Ekonomisi kapalı filan değil, dünyaya entegre, serbest piyasa sistemine bağlı bir ülke. Sorunlar olsa da gerçek şu: Aradığın irfan ise tekke bulursun, “fun” ise disko bulursun.
Ateizmi yayma derneği de var, “Biz federasyon istiyoruz” diyen parti ve dernekler de. Şiddet olmadığı sürece hepsi meşru karşılanır.
Türkiye’de kandil kutlamak da serbest, Noel kutlamak da.
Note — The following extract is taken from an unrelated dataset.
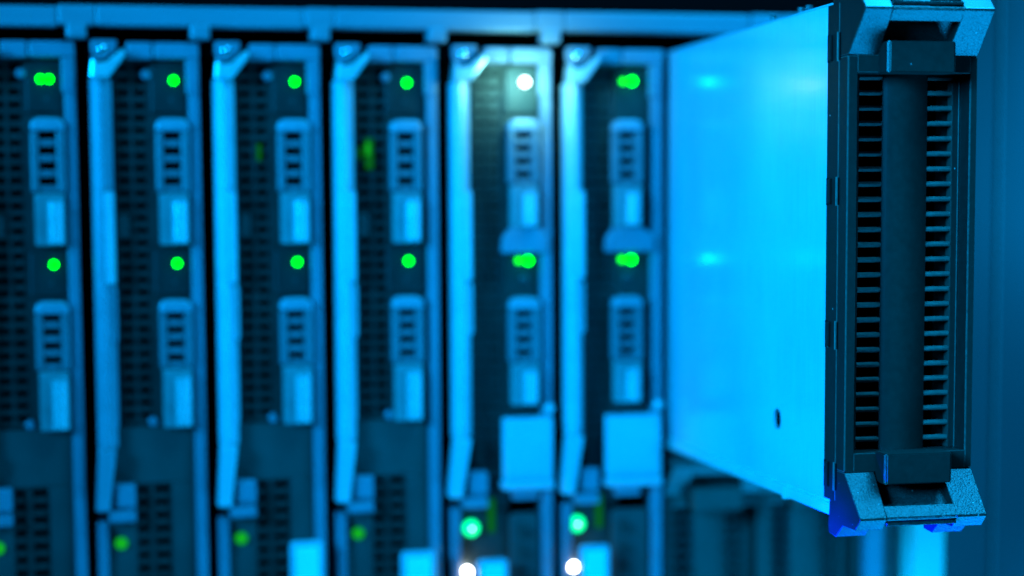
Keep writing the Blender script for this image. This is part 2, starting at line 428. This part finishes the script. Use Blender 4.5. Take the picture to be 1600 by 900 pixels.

Bakarsanız İsrail ile sorunlu, Filistinlilerin gördüğü eziyetten samimi olarak incinen bir milletiz. Ama gayrimüslimlerin ve azınlıkların rahatını, huzurunu da önemseriz ve artık devlet de öyle.
Holocaust kurbanlarını anma günü devlet ricali eşliğinde icra edildi geçtiğimiz yıl.
Auschwitz’in kurtuluşunun 70. yıldönümü sebebiyle Polonya’da yapılan özel törende Türkiye, Dışişleri Bakanı Mevlüt Çavuşoğlu ile temsil edildi.
Edirne Sinagogu 2015’te restore edilerek yeniden açıldı.
İlk kez kamuya açık alanda, Ortaköy Meydanı’nda Hanuka kutlaması yapıldı.
Ama varsa yoksa “Hitler”, varsa yoksa “diktatörlük” yaygarası.
*
Bunları son günlerde sık sık dile getirilen “Mevcut şartlar dolayısıyla Türkiye, Batı ittifakına daha çok yaklaşmalı” cümlelerine binaen hatırlatma gereği duydum.
Çünkü görüşüm şöyle: Hayır, bilakis, “Batı ittifakı” Türkiye’ye yaklaşmalı.
Türkiye’nin İskandinavya’da olmadığını görmekle işe başlayabilir, haritaya bakarak. Yaptığı haksızlıkları gözden geçirerek.
Zira Türkiye bulunduğu yere oranla gayet iyi duruyor. Hâlâ ve her şeye rağmen, geleceğini bulmaya çalışan karanlık bir gökyüzünde, çoban yıldızı gibi.